The so-called “Bugatti Legend ‘Ettore Bugatti’” not only memorializes Ettore, but is also fashioned in the likeness of one of the most famous Bugattis in history: the impossibly long and unspeakably elegant 1932 Bugatti Type 41 Royale, chassis number 41111. Yeah, that one: the blue-and-gray town-car-style limousine that made it into every childhood toy collection and onto more than a few bedroom walls.
The Ettore Bugatti Legends vehicle features a “yin-yang” color scheme, with polished aluminum on its front fenders, hood, doors, and mirror caps, while the rear fenders, doorsills, and A-pillars are finished in exposed dark-blue carbon fiber. The diamond-cut wheels also wear the Ettore Bugatti name. As for the horseshoe grille and EB logo in the back? They’re platinum, folks.
Inside, brown calf leather covers most surfaces, while “parts that are typically touched by hand”—including the steering-wheel rim, gear lever, door handles, center-console armrest, door-handle recesses, and switchgear in the doors and roof—are covered in natural cordovan leather that takes six months to cure. Blue carbon fiber makes its way inside, too, as does a relief of the Type 41’s famous dancing-elephant hood ornament in the center section between the seatbacks. Finally, a portrait and the signature of Ettore Bugatti are found on the doorsills.

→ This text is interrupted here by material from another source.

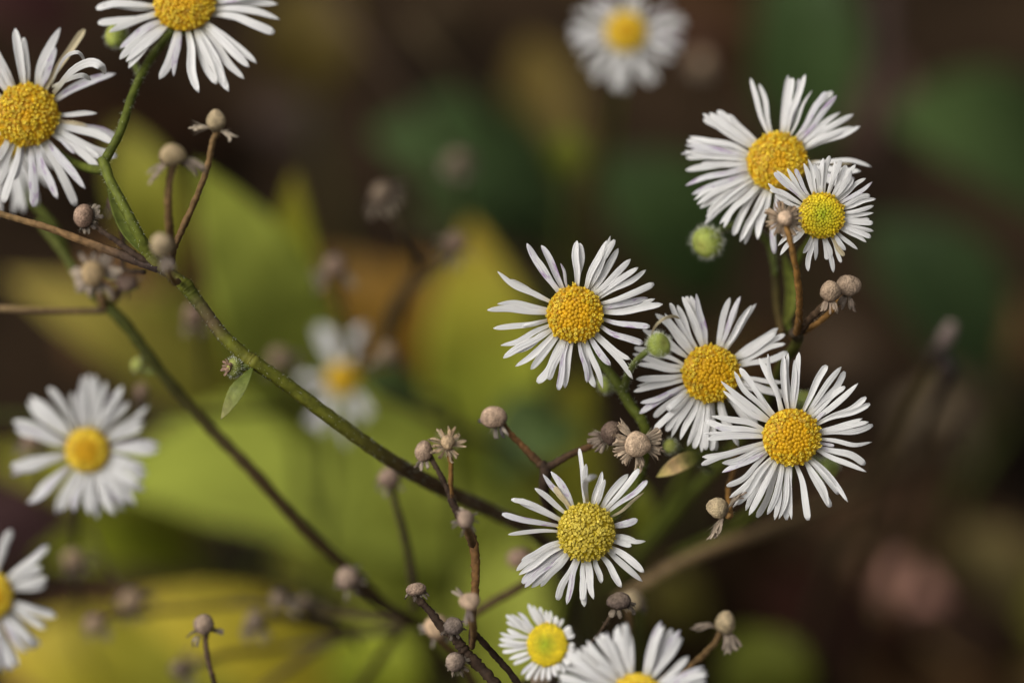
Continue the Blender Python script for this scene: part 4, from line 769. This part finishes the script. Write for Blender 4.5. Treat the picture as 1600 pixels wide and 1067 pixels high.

As the last of the Legends series, and among the last Veyrons ever built, the Veyron Grand Sport Vitesse “Legends Ettore Bugatti” will be spectacularly expensive: €2.35 million, or $3.14 million.
It will be shown for the first (and perhaps only) time alongside all five of the other Legends edition models on Friday, August 15, at the Quail Motorsports Gathering and on Sunday, August 17, at the Pebble Beach Concours d’Elegance. Should be quite a sight.